Así, una tradición musical del sur mexicano (muy ligada, por cierto, al proceso histórico de emancipación de los esclavos cimarrones) trasladada y reactualizada de esta manera en un contexto como el de la frontera norte, se convierte ciertamente en un ritual de sanación donde poderse lamer las heridas, en un acto de protesta, en un acto de resistencia, pero sobre todo en un espacio donde nace, renace, se recrea y comparte la esperanza. No la esperanza vacua de que se va a derrumbar o diluir el muro en cualquier momento por el advenimiento de una profecía bíblica; no la esperanza pueril de que así, sin más, se van a producir vuelcos milagrosos en las políticas y los políticos, obcecadamente cegados por lógicas totalitaristas, sino más bien aquella esperanza que fragua lenta pero certeramente al calor de los lazos y los vínculos construidos desde coordenadas más humanas, más sensitivas, más colaboradoras, más cercanas a los corazones que a las patrullas y los sensores.

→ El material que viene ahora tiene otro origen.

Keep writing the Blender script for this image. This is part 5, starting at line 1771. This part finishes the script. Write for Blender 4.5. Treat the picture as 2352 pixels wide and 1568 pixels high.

Y sí, el hombre de poco más de treinta años, de paso lento y quebrado, sabía bien a qué me refería, sabía qué cosa exactamente le estaba señalando con mi mano tendida; de ahí venía. “Está bien bonito lo que cantan.” Y sí, era bien bonito; justo en ese momento escuchamos cómo se entonaba en coro y algarabía, al ritmo de los requintos y las jaranas, los versos de “La Guacamaya”: “Vuela, vuela, vuela/ como yo volé/ cuando me llevaban preso/ y yo sin saber por qué.”